[START DATA SEGMENT]

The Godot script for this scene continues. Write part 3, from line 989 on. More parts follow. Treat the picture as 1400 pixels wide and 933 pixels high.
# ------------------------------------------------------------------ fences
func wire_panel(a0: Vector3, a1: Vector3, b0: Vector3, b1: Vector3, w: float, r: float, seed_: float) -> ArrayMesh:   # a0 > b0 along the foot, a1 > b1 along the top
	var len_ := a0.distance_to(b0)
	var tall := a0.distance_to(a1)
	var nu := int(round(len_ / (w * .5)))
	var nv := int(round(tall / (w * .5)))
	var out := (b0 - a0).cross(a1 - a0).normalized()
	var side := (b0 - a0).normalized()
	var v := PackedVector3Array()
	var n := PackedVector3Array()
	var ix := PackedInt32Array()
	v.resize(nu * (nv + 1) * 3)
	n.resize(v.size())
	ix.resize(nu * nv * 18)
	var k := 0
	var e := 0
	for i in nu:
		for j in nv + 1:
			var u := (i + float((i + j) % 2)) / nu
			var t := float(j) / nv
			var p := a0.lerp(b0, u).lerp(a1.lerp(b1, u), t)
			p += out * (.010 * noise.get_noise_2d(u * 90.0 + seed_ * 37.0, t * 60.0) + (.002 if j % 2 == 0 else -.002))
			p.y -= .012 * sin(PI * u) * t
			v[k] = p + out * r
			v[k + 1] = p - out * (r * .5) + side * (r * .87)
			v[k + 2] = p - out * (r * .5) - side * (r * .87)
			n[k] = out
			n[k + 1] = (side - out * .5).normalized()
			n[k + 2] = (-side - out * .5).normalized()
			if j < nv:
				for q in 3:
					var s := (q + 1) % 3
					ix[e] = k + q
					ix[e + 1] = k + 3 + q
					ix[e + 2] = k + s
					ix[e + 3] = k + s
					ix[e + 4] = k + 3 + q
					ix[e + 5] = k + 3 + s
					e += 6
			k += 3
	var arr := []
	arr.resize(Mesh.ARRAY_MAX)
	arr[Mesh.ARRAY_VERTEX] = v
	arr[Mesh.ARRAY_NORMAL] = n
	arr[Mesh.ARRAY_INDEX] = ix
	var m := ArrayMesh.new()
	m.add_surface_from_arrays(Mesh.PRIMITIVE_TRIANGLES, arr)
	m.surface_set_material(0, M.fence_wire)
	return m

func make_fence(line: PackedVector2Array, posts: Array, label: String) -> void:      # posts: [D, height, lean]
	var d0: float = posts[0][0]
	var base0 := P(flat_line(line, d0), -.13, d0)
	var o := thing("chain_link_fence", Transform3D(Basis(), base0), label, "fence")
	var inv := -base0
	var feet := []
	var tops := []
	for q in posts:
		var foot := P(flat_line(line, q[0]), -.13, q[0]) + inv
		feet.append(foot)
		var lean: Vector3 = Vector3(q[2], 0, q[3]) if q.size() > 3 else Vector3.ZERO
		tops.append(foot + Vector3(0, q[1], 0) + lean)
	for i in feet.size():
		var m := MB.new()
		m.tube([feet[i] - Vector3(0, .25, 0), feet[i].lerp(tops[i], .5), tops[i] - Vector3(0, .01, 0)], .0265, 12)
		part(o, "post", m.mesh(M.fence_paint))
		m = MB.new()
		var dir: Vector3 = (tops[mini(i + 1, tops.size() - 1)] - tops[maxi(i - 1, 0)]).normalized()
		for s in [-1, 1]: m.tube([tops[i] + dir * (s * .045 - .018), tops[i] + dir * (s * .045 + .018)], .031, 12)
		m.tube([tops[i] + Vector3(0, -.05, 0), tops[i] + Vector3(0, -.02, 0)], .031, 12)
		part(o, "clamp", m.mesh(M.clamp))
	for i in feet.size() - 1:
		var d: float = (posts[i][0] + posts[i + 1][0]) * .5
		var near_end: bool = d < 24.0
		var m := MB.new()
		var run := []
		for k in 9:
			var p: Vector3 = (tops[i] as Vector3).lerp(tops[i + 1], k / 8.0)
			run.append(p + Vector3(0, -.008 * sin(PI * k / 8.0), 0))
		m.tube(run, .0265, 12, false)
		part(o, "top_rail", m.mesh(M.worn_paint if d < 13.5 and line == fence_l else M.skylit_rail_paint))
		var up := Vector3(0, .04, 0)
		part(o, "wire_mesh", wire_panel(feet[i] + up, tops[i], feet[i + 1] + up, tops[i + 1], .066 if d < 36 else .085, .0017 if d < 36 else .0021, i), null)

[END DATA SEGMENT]

Copy out the full listing exactly.

The Godot script for this scene continues. Write part 3, from line 989 on. More parts follow. Treat the picture as 1400 pixels wide and 933 pixels high.
# ------------------------------------------------------------------ fences
func wire_panel(a0: Vector3, a1: Vector3, b0: Vector3, b1: Vector3, w: float, r: float, seed_: float) -> ArrayMesh:   # a0 > b0 along the foot, a1 > b1 along the top
	var len_ := a0.distance_to(b0)
	var tall := a0.distance_to(a1)
	var nu := int(round(len_ / (w * .5)))
	var nv := int(round(tall / (w * .5)))
	var out := (b0 - a0).cross(a1 - a0).normalized()
	var side := (b0 - a0).normalized()
	var v := PackedVector3Array()
	var n := PackedVector3Array()
	var ix := PackedInt32Array()
	v.resize(nu * (nv + 1) * 3)
	n.resize(v.size())
	ix.resize(nu * nv * 18)
	var k := 0
	var e := 0
	for i in nu:
		for j in nv + 1:
			var u := (i + float((i + j) % 2)) / nu
			var t := float(j) / nv
			var p := a0.lerp(b0, u).lerp(a1.lerp(b1, u), t)
			p += out * (.010 * noise.get_noise_2d(u * 90.0 + seed_ * 37.0, t * 60.0) + (.002 if j % 2 == 0 else -.002))
			p.y -= .012 * sin(PI * u) * t
			v[k] = p + out * r
			v[k + 1] = p - out * (r * .5) + side * (r * .87)
			v[k + 2] = p - out * (r * .5) - side * (r * .87)
			n[k] = out
			n[k + 1] = (side - out * .5).normalized()
			n[k + 2] = (-side - out * .5).normalized()
			if j < nv:
				for q in 3:
					var s := (q + 1) % 3
					ix[e] = k + q
					ix[e + 1] = k + 3 + q
					ix[e + 2] = k + s
					ix[e + 3] = k + s
					ix[e + 4] = k + 3 + q
					ix[e + 5] = k + 3 + s
					e += 6
			k += 3
	var arr := []
	arr.resize(Mesh.ARRAY_MAX)
	arr[Mesh.ARRAY_VERTEX] = v
	arr[Mesh.ARRAY_NORMAL] = n
	arr[Mesh.ARRAY_INDEX] = ix
	var m := ArrayMesh.new()
	m.add_surface_from_arrays(Mesh.PRIMITIVE_TRIANGLES, arr)
	m.surface_set_material(0, M.fence_wire)
	return m

func make_fence(line: PackedVector2Array, posts: Array, label: String) -> void:      # posts: [D, height, lean]
	var d0: float = posts[0][0]
	var base0 := P(flat_line(line, d0), -.13, d0)
	var o := thing("chain_link_fence", Transform3D(Basis(), base0), label, "fence")
	var inv := -base0
	var feet := []
	var tops := []
	for q in posts:
		var foot := P(flat_line(line, q[0]), -.13, q[0]) + inv
		feet.append(foot)
		var lean: Vector3 = Vector3(q[2], 0, q[3]) if q.size() > 3 else Vector3.ZERO
		tops.append(foot + Vector3(0, q[1], 0) + lean)
	for i in feet.size():
		var m := MB.new()
		m.tube([feet[i] - Vector3(0, .25, 0), feet[i].lerp(tops[i], .5), tops[i] - Vector3(0, .01, 0)], .0265, 12)
		part(o, "post", m.mesh(M.fence_paint))
		m = MB.new()
		var dir: Vector3 = (tops[mini(i + 1, tops.size() - 1)] - tops[maxi(i - 1, 0)]).normalized()
		for s in [-1, 1]: m.tube([tops[i] + dir * (s * .045 - .018), tops[i] + dir * (s * .045 + .018)], .031, 12)
		m.tube([tops[i] + Vector3(0, -.05, 0), tops[i] + Vector3(0, -.02, 0)], .031, 12)
		part(o, "clamp", m.mesh(M.clamp))
	for i in feet.size() - 1:
		var d: float = (posts[i][0] + posts[i + 1][0]) * .5
		var near_end: bool = d < 24.0
		var m := MB.new()
		var run := []
		for k in 9:
			var p: Vector3 = (tops[i] as Vector3).lerp(tops[i + 1], k / 8.0)
			run.append(p + Vector3(0, -.008 * sin(PI * k / 8.0), 0))
		m.tube(run, .0265, 12, false)
		part(o, "top_rail", m.mesh(M.worn_paint if d < 13.5 and line == fence_l else M.skylit_rail_paint))
		var up := Vector3(0, .04, 0)
		part(o, "wire_mesh", wire_panel(feet[i] + up, tops[i], feet[i + 1] + up, tops[i + 1], .066 if d < 36 else .085, .0017 if d < 36 else .0021, i), null)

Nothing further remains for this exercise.